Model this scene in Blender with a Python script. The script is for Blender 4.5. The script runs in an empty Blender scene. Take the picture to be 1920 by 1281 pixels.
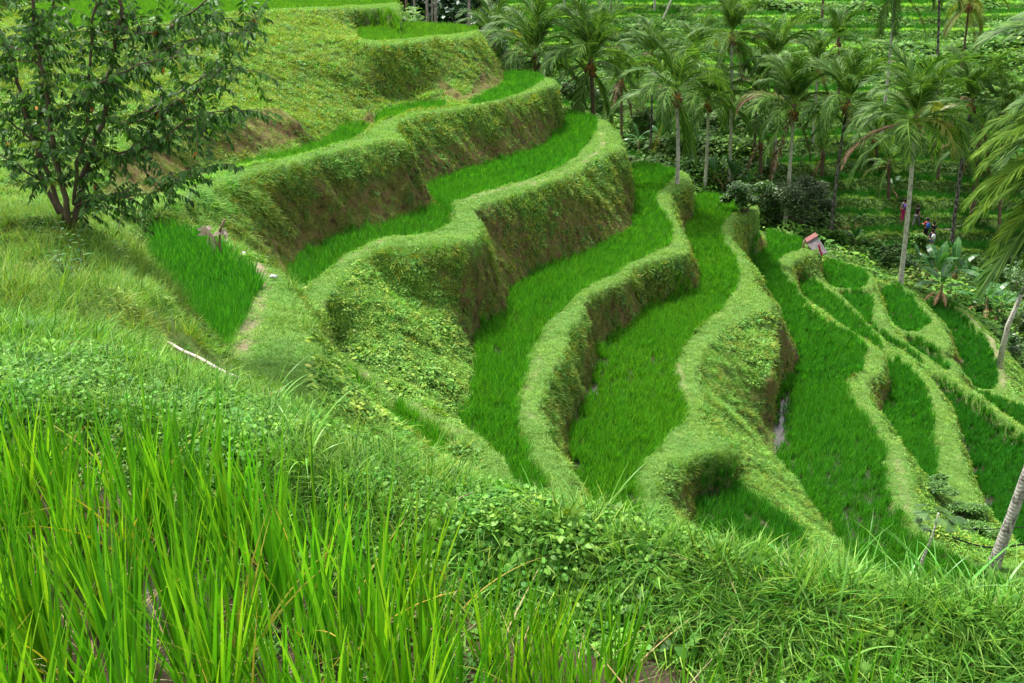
import bpy, bmesh, math, random
import numpy as np
from mathutils import Vector, Matrix, noise as mnoise

# ------------------------------------------------------------------ camera, world, sun
S = bpy.context.scene
C = S.collection
FPX = 1867.0                      # focal length in pixels of the 1920 px wide photograph (35 mm lens)
PITCH = math.radians(21.0)
CP, SP = math.cos(PITCH), math.sin(PITCH)
cam_data = bpy.data.cameras.new('camera')
cam_data.lens = 35.0; cam_data.sensor_width = 36.0
cam_data.clip_start = 0.05; cam_data.clip_end = 3000
cam = bpy.data.objects.new('camera', cam_data); C.objects.link(cam)
cam.location = (0, 0, 0)
cam.rotation_euler = (math.radians(90) - PITCH, 0, 0)
S.camera = cam

SUN_EL, SUN_AZ = 66.0, 318.0      # degrees; azimuth clockwise from +Y (sun high, ahead on the left, veiled)
w = bpy.data.worlds.new('World'); S.world = w; w.use_nodes = True
nt = w.node_tree; nt.nodes.clear()
sky = nt.nodes.new('ShaderNodeTexSky'); sky.sky_type = 'NISHITA'; sky.sun_disc = False
sky.sun_elevation = math.radians(SUN_EL); sky.sun_rotation = math.radians(SUN_AZ)
sky.dust_density = 4.0; sky.air_density = 1.0; sky.ozone_density = 1.0
hs = nt.nodes.new('ShaderNodeHueSaturation'); hs.inputs['Saturation'].default_value = 0.12   # overcast
bg = nt.nodes.new('ShaderNodeBackground'); bg.inputs['Strength'].default_value = 0.115
wo = nt.nodes.new('ShaderNodeOutputWorld')
nt.links.new(sky.outputs[0], hs.inputs['Color']); nt.links.new(hs.outputs[0], bg.inputs['Color'])
nt.links.new(bg.outputs[0], wo.inputs['Surface'])
sl = bpy.data.lights.new('sun', 'SUN'); sl.energy = 2.6; sl.angle = math.radians(9); sl.color = (1.0, 0.96, 0.88)
so = bpy.data.objects.new('sun', sl); C.objects.link(so)
az = math.radians(SUN_AZ); el = math.radians(SUN_EL)
sdir = Vector((math.sin(az) * math.cos(el), math.cos(az) * math.cos(el), math.sin(el)))
so.rotation_euler = sdir.to_track_quat('Z', 'Y').to_euler()
so.location = (0, -10, 40)
S.view_settings.view_transform = 'Standard'; S.view_settings.look = 'None'
S.view_settings.exposure = 1.2; S.view_settings.gamma = 1.0
S.render.engine = 'CYCLES'
S.cycles.max_bounces = 5; S.cycles.diffuse_bounces = 3; S.cycles.transmission_bounces = 3
S.cycles.transparent_max_bounces = 8; S.cycles.glossy_bounces = 2
S.cycles.caustics_reflective = False; S.cycles.caustics_refractive = False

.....

Copy nothing but the lines from the top of the data down to the line containing "from mathutils import", and leave the pictures out.

Model this scene in Blender with a Python script. The script is for Blender 4.5. The script runs in an empty Blender scene. Take the picture to be 1920 by 1281 pixels.
import bpy, bmesh, math, random
import numpy as np
from mathutils import Vector, Matrix, noise as mnoise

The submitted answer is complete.